Dognappers could face five years in jail under tough new rules after spate of pet thefts last year 

Dognappers could face five years in jail under tough new


Dognappers could face five years in jail under tough new rules after spate of pet thefts last year

  • Dognappers could be jailed for five years under plans to make it specific offence
  • Ministers are planning to add dognapping to Animal Welfare (Kept Animals) Bill
  • This news comes as more than 2,000 thefts were reported to the police last year










Criminals who steal a dog could be jailed for five years under plans to make it a specific offence.

Ministers are planning to add dognapping to the Animal Welfare (Kept Animals) Bill, which had its second reading in Parliament last month, following a recommendation from the pet theft task force.

The group was set up in May after more than 2,000 thefts were reported to the police last year.

Dognappers and other pet thieves could be jailed for up to five years under plans to create a new criminal offence (stock image)

Dognappers and other pet thieves could be jailed for up to five years under plans to create a new criminal offence (stock image)

Paula Boyden, of the charity Dogs Trust, said: ‘Having your beloved pet stolen is an extremely stressful, often heart-breaking experience. 

For years, Dogs Trust has called for harsher penalties to deter those who profit from this despicable crime. We very much hope that the increased sentencing will make pet thieves think twice.’

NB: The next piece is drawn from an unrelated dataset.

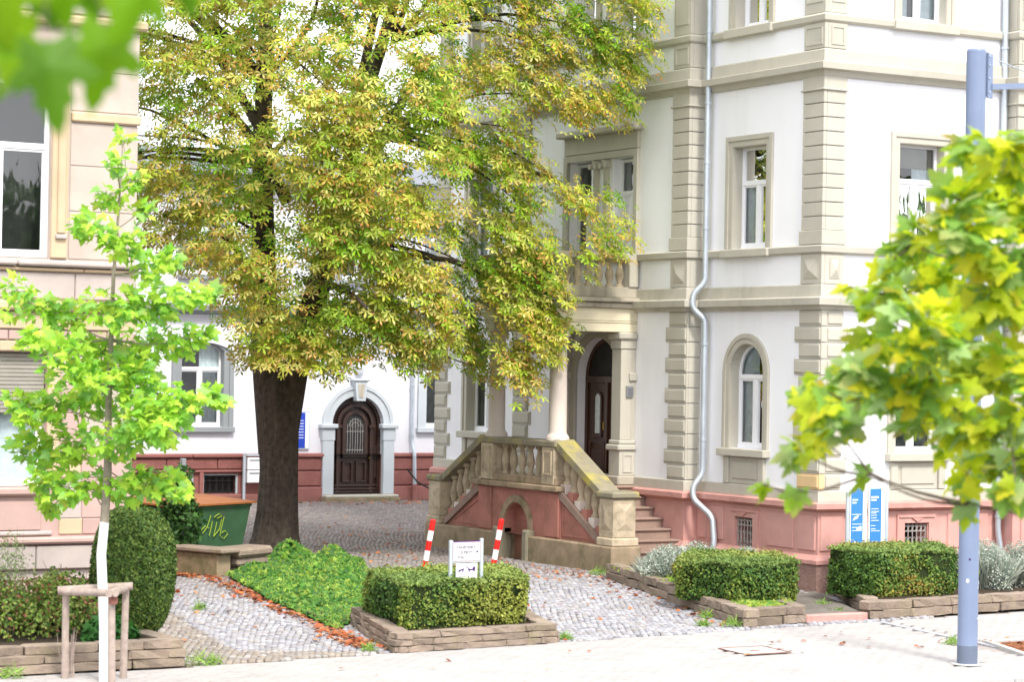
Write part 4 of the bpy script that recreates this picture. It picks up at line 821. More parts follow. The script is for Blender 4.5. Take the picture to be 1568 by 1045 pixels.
def lcourse(z0, z1, mt, h, lens, u0=4, gap=.005, ch=.012):
    u = u0
    while u < XE-.01:
        l = random.uniform(*lens); l = XE-u if XE-u-l < .3 else l
        mm = mt if isinstance(mt, str) else random.choice(mt)
        box(PG, u+gap, min(u+l, XE+h)-gap if u+l < XE-.01 else XE+h*.8, -.02, h, z0+gap, z1-gap, ch=ch).build('ashlar_block', M[mm], lb); u += l
lcourse(0, .60, 'Lpink', .10, (1.2, 1.6)); lcourse(.62, .76, 'Lgrey', .03, (1.2, 1.6)); lcourse(.77, 1.08, ['Lgrey', 'Lyellow', 'Lgrey'], .10, (.8, 1.3)); lcourse(1.10, 1.20, 'Lpink', .15, (1.2, 1.6), ch=.03)
lcourse(3.60, 3.74, 'Lyellow', .07, (1, 1.4)); lcourse(3.75, 3.88, 'Lpink', .04, (1., 1.4)); lcourse(3.89, 4.12, 'Lyellow', .05, (.9, 1.3)); lcourse(4.13, 4.27, 'Lyellow', .14, (1.2, 1.6), ch=.03); lcourse(4.29, 4.64, 'Lgrey', .03, (1.2, 1.7))
lcourse(4.65, 4.70, 'Lyellow', .08, (1.2, 1.7)); lcourse(4.71, 4.80, 'Lgrey', .15, (1.2, 1.7), ch=.025)
for z0, z1, mt, h in ((1.22, 1.42, 'Lyellow', .02), (1.43, 1.95, 'Lgrey', .012), (1.96, 2.35, 'Lyellow', .015), (2.36, 2.8, 'Lpink', .012), (2.81, 3.2, 'Lpink', .015), (3.21, 3.58, 'Lstone', .012)):
    um = 11.0+random.uniform(-.05, .15); box(PG, 10.78, um-.004, -.02, h, z0, z1, ch=.008).build('ashlar_block', M[mt], lb); box(PG, um+.004, XE+.01, -.02, h+.002, z0, z1, ch=.008).build('ashlar_block', M['Lpink' if mt != 'Lpink' else 'Lstone'], lb)
for z0, z1 in ((4.83, 5.45), (5.46, 6.05), (6.06, 6.62)): box(PG, 10.84, XE+.01, -.02, .012, z0, z1-.004, ch=.004).build('ashlar_block', M['Lstone'], lb)
box(PG, 10.84, XE+.04, -.02, .06, 6.63, 6.76, ch=.02).build('band', M['Lyellow'], lb)
for z0, z1 in ((6.78, 7.3), (7.31, 7.85)): box(PG, 10.84, XE+.01, -.02, .012, z0, z1-.004, ch=.004).build('ashlar_block', M['Lstone'], lb)
lcourse(7.88, 8.02, 'Lyellow', .12, (1.1, 1.5), ch=.03); lcourse(8.04, 8.4, 'Lgrey', .03, (1.1, 1.5)); lcourse(10.6, 11., 'Lyellow', .4, (1.1, 1.5), ch=.05)
# ------------------------------------------------------------------ raised beds with stone edging
def stone_mesh():
    b = bmesh.new(); bmesh.ops.create_cube(b, size=1); bmesh.ops.subdivide_edges(b, edges=[e for e in b.edges if abs(e.verts[0].co.x-e.verts[1].co.x) > .5], cuts=2)
    bmesh.ops.bevel(b, geom=[e for e in b.edges if e.calc_face_angle(0) > 1], offset=.06, segments=1, affect='EDGES', clamp_overlap=True)
    for v in b.verts: v.co += Vector((random.uniform(-.012, .012), random.uniform(-.07, .07), random.uniform(-.05, .05)))
    me = bpy.data.meshes.new('stone'); b.to_mesh(me); b.free(); me.materials.append(M['bed']); return me
STONES = [stone_mesh() for _ in range(8)]
def bedwall(root, pts, z0, courses, hs, t=.22, lens=(.45, .85), base=None):
    for c in range(courses):
        zc = z0+hs*(c+.5); inset = (courses-1-c)*-.025 if False else -(courses-1-c)*.02
        for (x0, y0), (x1, y1) in zip(pts[:-1], pts[1:]):
            d = Vector((x1-x0, y1-y0)); L_ = d.length; d.normalize(); nr = Vector((-d.y, d.x)); a = math.atan2(d.y, d.x); u = -.03 if c % 2 else .02
            while u < L_-.02:
                l = random.uniform(*lens); l = L_-u if L_-u-l < .25 else l
                um = u+l/2; q = Vector((x0, y0))+d*um+nr*(t/2+inset); base_z = gz(0, q.y) if base is None else base
                inst(random.choice(STONES), 'stone', root, TRS((q.x, q.y, zc+base_z), a, (l-.012, t, hs-.006))); u += l
def soil(poly, z, root): 
    MB().add([(x, y, z+gz(x, y)) for x, y in poly], [tuple(range(len(poly)))]).build('soil', M['soil'], root)
bedA = thing('planter_bed', 'low stone-edged bed in the middle of the cobbled entrance, around the fire access sign', 'planter', (15.2, 27.2, 0)); bedwall(bedA, [BOXA[3], BOXA[0], BOXA[1], BOXA[2]], 0, 3, .08); soil([(14.5, 28.7), (13.75, 26.1), (15.95, 26.35), (16.8, 28.8)], .19, bedA)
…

The Department for Environment, Food and Rural Affairs said dog thefts made up seven out of ten crimes involving animals.

The new offence would take into account the emotional distress caused to the owner and the dog. 

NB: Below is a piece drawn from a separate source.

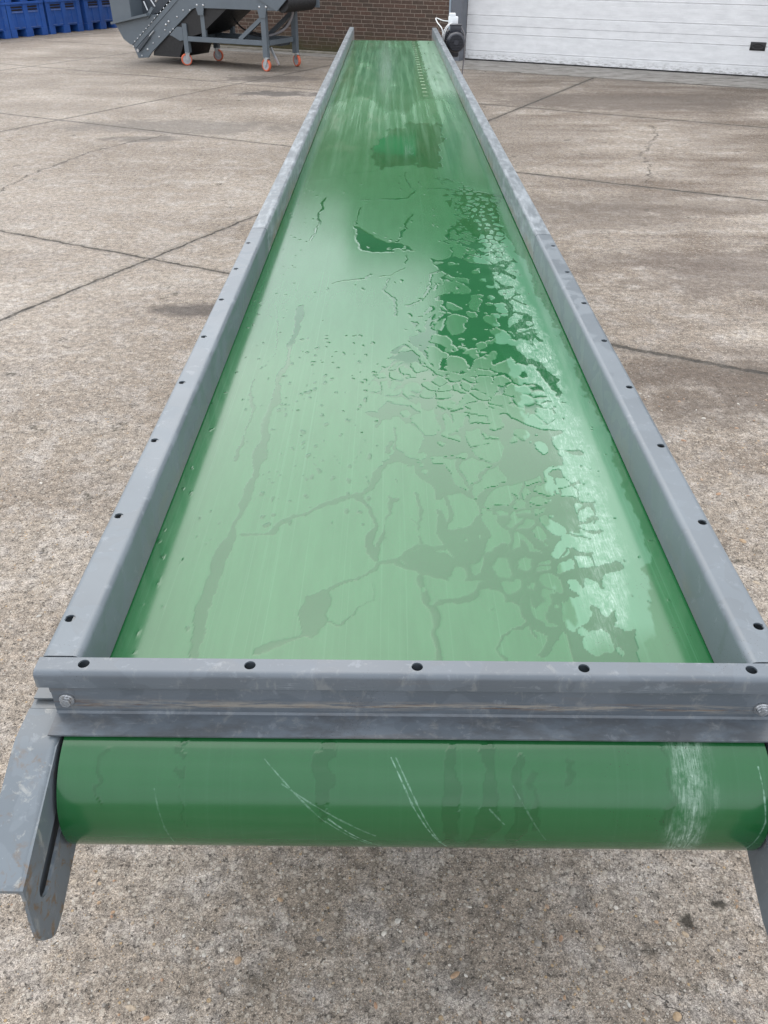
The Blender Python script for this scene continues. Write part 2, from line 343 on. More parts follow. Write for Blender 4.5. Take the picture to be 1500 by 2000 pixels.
    for k in range(70): drops.append((rng.uniform(.38, .5), rng.uniform(.9, 3.5), rng.uniform(.0012, .003), rng.uniform(1, 2)))
    for k in range(90): drops.append((rng.uniform(-.3, .4), rng.uniform(2.2, 4.6), rng.uniform(.002, .006), rng.uniform(1, 3.5)))
    hgt = np.zeros(x.shape)
    vlo = np.searchsorted(s, [0])[0]
    for dx, dv, r, el in drops:
        i0, i1 = np.searchsorted(s, [dv-r*el*2-.01, dv+r*el*2+.01]); j0, j1 = np.searchsorted(xs, [dx-r*2-.01, dx+r*2+.01])
        kk = idx[i0:i1, j0:j1].ravel()
        if not len(kk): continue
        d = np.hypot((wx[kk]-dx)+.0, (wv[kk]-dv)/el)-r
        sd[kk] = np.minimum(sd[kk], d); hgt[kk] = np.maximum(hgt[kk], sst(-d, -.0005, r*.8)*r*90)
    # roller: runs of water down the face
    for px, w, a0, a1 in ((-.47, .006, .4, 1.0), (-.35, .022, .3, .75), (-.345, .008, .7, 1.5), (-.128, .026, .3, .95), (-.13, .012, .9, 1.3), (.055, .022, .3, 1.9), (.105, .03, .3, 1.9), (.155, .018, .5, 1.9), (.18, .014, .6, 1.4), (.37, .022, .35, 1.3), (.23, .01, .4, .7)):
        y0, y1 = YC-a0*RR, YC-a1*RR; P = [(px+.006*math.sin(i*2.1+px*50), y0+(y1-y0)*i/6) for i in range(7)]
        wr = w/2*(.75+1.2*(fbm(x*26, v*16, 60, 4)-.5)*2)-.0005
        sd = np.minimum(sd, line_d(wx, wv, P, .06)-wr)
    sd = np.minimum(sd, np.where((v < YC-.04) & (v > YC-.075), (.25-fbm(x*7, v*2, 44, 3))*-.05, 1) if False else 1)
    # far run: broad wet film with dried patches
    farw = sst(v+2.4*(fbm(x*4, v*.9, 57, 4)-.5), 5.6, 7.6); fs = .10*(fbm(x*3.4, v*1.1, 55, 4)-.22)
    sd = np.where(farw > 0, sd*(1-farw)+farw*np.minimum(sd, .006-fs), sd)
    sw = .0010+.0042*sst(fbm(x*9, v*6, 71, 3), .50, .66); sw = sw+.03*sst(v, 5.4, 6.4); wet = sst(-sd, -sw, sw)
    # rub marks along the right side of the belt (rough edged band), more on the roller
    bx = np.interp(v, [.98, 1.1, 1.35, 1.63, 2.4, 3.7, 5], [.335, .350, .378, .393, .393, .376, .365])+.010*(fbm(v*1.6, v*0, 12, 2)-.5)*2; bw = .055+.03*(fbm(v*2.0, v*0+4, 13, 2)-.5)*2
    bx = np.where(v < YC, .408, bx); bw = np.where(v < YC, .026, bw*.75)
    ed = .018*(fbm(x*45, v*22, 14, 3)-.5)*2
    scf = sst(bw-np.abs(x-bx)+ed, -.012, .022)*np.where(v < YC, 1, sst(3.9-v, 0, .5)*sst(v, .98, 1.1))
    film = sst(bw*1.9-np.abs(x-bx)+ed*1.3, -.002, .004)*sst(4.4-v, 0, .8)*np.where(v < YC, .35, 1)*np.where(v < YC, .4, sst(v+.12*(fbm(x*14, v*9, 33, 3)-.5), .94, 1.08))
    for name, arr in (('wet', wet), ('scuff', np.clip(scf, 0, 1)), ('film', film), ('drop', hgt), ('run', v), ('across', x)):
        at = me.attributes.new(name, 'FLOAT', 'POINT'); at.data.foreach_set('value', np.ascontiguousarray(arr, dtype=np.float32))
    # ---- material
    k = NT('green conveyor belt'); g = k.obj(); px, pv = k.attr('across'), k.attr('run')
    cmb = k.n('CombineXYZ'); k.set(cmb.inputs[0], px); k.set(cmb.inputs[1], pv); uv = cmb.outputs[0]
    wet_ = k.math('MULTIPLY', k.rng(k.math('ADD', k.attr('wet'), k.rng(k.noise(uv, 500, 2), .3, .7, -.10, .10)), .22, .78, smooth=True), k.rng(k.noise(uv, 7, 3), .3, .7, .86, 1))
    c0 = k.mix(k.rng(k.noise(k.scale(uv, (1, .16, 1)), 34, 4, .6), .3, .7), (.020, .122, .042), (.027, .142, .052))
    lng = k.rng(k.noise(k.scale(uv, (120, .35, 1)), 1, 3, .6), .58, .72)  # faint lengthwise wear lines
    c0 = k.mix(k.math('MULTIPLY', lng, .22), c0, (.09, .26, .14))
    cw = k.mix(k.rng(k.noise(uv, 6, 3), .3, .7), (.0085, .086, .026), (.011, .097, .030))
    fl = k.attr('film'); c0 = k.mix(k.math('MULTIPLY', fl, .45), c0, (.13, .31, .20))
    onr = k.rng(pv, YC-.02, YC, .45, 1); c0 = k.mix(k.rng(pv, YC-.02, YC, .7, 0), c0, (.011, .080, .023)); col = k.mix(k.math('MULTIPLY', wet_, onr), c0, k.mix(k.rng(pv, YC-.02, YC, 1, 0), cw, (.006, .056, .014)))  # belt on the roller is coloured darker, shading put into the base colour
    far_ = k.rng(pv, 5.0, 7.0); col = k.mix(k.math('MULTIPLY', far_, .75), col, k.mix(k.rng(k.noise(k.scale(uv, (6, 1.2, 1)), 1, 5, .6), .3, .7), (.052, .19, .08), (.088, .235, .12)))
    st = k.rng(k.noise(k.scale(uv, (330, 24, 1)), 1, 6, .8, .5), .42, .72)
    fine = k.rng(k.noise(k.scale(uv, (70, 22, 1)), 1, 6, .75, .8), .40, .62)
    sm = k.math('MULTIPLY', k.math('MULTIPLY', k.attr('scuff'), k.math('MULTIPLY', st, fine)), k.math('SUBTRACT', 1., k.math('MULTIPLY', wet_, .6)))
    sm = k.math('ADD', sm, k.math('MULTIPLY', k.math('MULTIPLY', k.attr('scuff'), k.rng(k.noise(uv, 55, 6, .75), .45, .65)), k.math('SUBTRACT', .22, k.math('MULTIPLY', wet_, .2))))
    col = k.mix(k.math('MULTIPLY', sm, .85, clamp=True), col, (.48, .62, .54))
    def arc(qx, qy): return ((qx-800)/1310, YC-RR*(.44+(qy-1440)*1.66/215), 0)
    scr = None; jit = k.rng(k.noise(uv, 60, 2), .2, .8, -.0012, .0012)
    for qa, qb, w in (((510, 1450), (630, 1560), .5), ((545, 1490), (725, 1592), .45), ((635, 1552), (757, 1652), .9), ((628, 1556), (735, 1640), .5), ((755, 1445), (800, 1530), .9), ((800, 1530), (878, 1652), .8), ((764, 1445), (870, 1640), .6), ((945, 1530), (975, 1560), .4), ((1465, 1455), (1478, 1550), .9), ((1478, 1550), (1462, 1645), .7), ((990, 1490), (1060, 1600), .25), ((300, 1500), (330, 1640), .25)):
        A_, B_ = Vector(arc(*qa)), Vector(arc(*qb)); ab = B_-A_; vv = k.vmath('SUBTRACT', uv, tuple(A_))
        t = k.math('DIVIDE', k.vmath('DOT_PRODUCT', vv, tuple(ab), out=1), ab.length_squared, clamp=True)
        s2 = k.n('VectorMath', operation='SCALE'); s2.inputs[0].default_value = tuple(ab); k.set(s2.inputs['Scale'], t)
        d = k.math('ADD', k.vmath('LENGTH', k.vmath('SUBTRACT', vv, s2.outputs[0]), out=1), jit)
        q = k.rng(d, .0005, .0015, w, 0); scr = q if scr is None else k.math('MAXIMUM', scr, q)
    scr = k.math('MULTIPLY', scr, k.rng(k.noise(uv, 130, 2), .3, .6))
    col = k.mix(k.math('MULTIPLY', scr, .42), col, (.40, .62, .52))
    # greyish dirt film and rung marks near the far end
    fz = k.rng(pv, 6.9, 7.5)
    bandf = k.math('MULTIPLY', k.math('MULTIPLY', k.rng(k.math('ADD', px, k.rng(k.noise(k.scale(uv, (10, 5, 1)), 1, 4), .3, .7, -.012, .012)), .282, .31), fz), k.rng(k.noise(k.scale(uv, (18, 3, 1)), 1, 4, .6), .25, .5, .45, 1))
    col = k.mix(k.math('MULTIPLY', bandf, .36), col, (.30, .42, .36))
    rung = k.math('LESS_THAN', k.math('FRACT', k.math('MULTIPLY', pv, 4.9)), .22)
    rung = k.math('MULTIPLY', k.math('MULTIPLY', rung, fz), k.math('MULTIPLY', k.math('GREATER_THAN', px, .225), k.math('LESS_THAN', px, .262)))
    col = k.mix(k.math('MULTIPLY', rung, .7), col, (.50, .64, .46))
    dirt = k.math('MULTIPLY', k.rng(k.noise(k.scale(uv, (9, 2.2, 1)), 1, 5, .65), .52, .66), k.rng(pv, 4.6, 5.4))
    dirt = k.math('MULTIPLY', dirt, k.rng(px, -.25, .0, 1, .35))
    hz2 = k.math('MULTIPLY', k.rng(k.noise(k.scale(uv, (26, .5, 1)), 1, 4, .65), .45, .68), k.rng(pv, 4.2, 6.0)); col = k.mix(k.math('MULTIPLY', hz2, .35), col, (.17, .34, .22))
    col = k.mix(k.math('MULTIPLY', dirt, .28), col, (.22, .30, .20))
    sp = k.rng(k.vor(uv, 170).outputs['Distance'], .10, .17, 1, 0)        # grit on the right near corner
    sp = k.math('MULTIPLY', sp, k.math('MULTIPLY', k.rng(k.noise(uv, 9, 3), .52, .6), k.math('MULTIPLY', k.rng(px, .16, .36), k.rng(pv, 1.5, 1.1))))
    col = k.mix(sp, col, (.02, .02, .015))
    rough = k.math('ADD', k.math('ADD', k.rng(wet_, 0, 1, .15, .03), k.math('MULTIPLY', far_, .09)), k.math('MULTIPLY', sm, .3))
    rough = k.math('ADD', rough, k.math('ADD', k.math('MULTIPLY', bandf, .2), k.math('MULTIPLY', hz2, .12)))
    rip = k.math('MULTIPLY', k.noise(k.scale(uv, (7, 3, 1)), 1, 2), .10)
    hh = k.math('ADD', k.math('MULTIPLY', k.attr('wet'), .40), k.math('ADD', k.math('MULTIPLY', k.attr('drop'), .9), rip))
    hh = k.math('ADD', hh, k.math('MULTIPLY', k.noise(k.scale(uv, (150, 1.2, 1)), 1, 2), .03))
    k.fin(col, rough, 0, k.bump(hh, .6, .0016).outputs[0], .5)
    me.materials.append(k.m)
    o = bpy.data.objects.new('belt', me); sc.collection.objects.link(o); o.parent = conv
build_belt()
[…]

There will also be a provision in the Bill to include other pets in future if evidence supports that.

The UK’s Chief Vet, Dr Christine Middlemiss, said it was ‘an important step’ with dogs being treated ‘as sentient beings rather than merely property’. 

‘It would also ‘reassure pet owners that these crimes are being taken seriously’.

Environment Secretary George Eustice said: “The loss of a much-loved pet causes unique distress. I am pleased that we are legislating to recognise this specific crime.

“The new dog abduction offence will reflect the impact on animals in penalties for criminals, and deliver justice for victims.”

David Bowles, head of public affairs at the RSPCA, said pet theft is “devastating” for owners, adding that he hopes the offence will “act as a real deterrent to those who carry out this crime”.

He added: “While the current proposed law applies to dogs, we are really pleased to see the Government has also recognised how much other animals mean to people as well, and put in provision to extend it to other pets.

“We hope this new law, which will see sentences up to five years, will help crack down on the heart-breaking issue of pet theft.”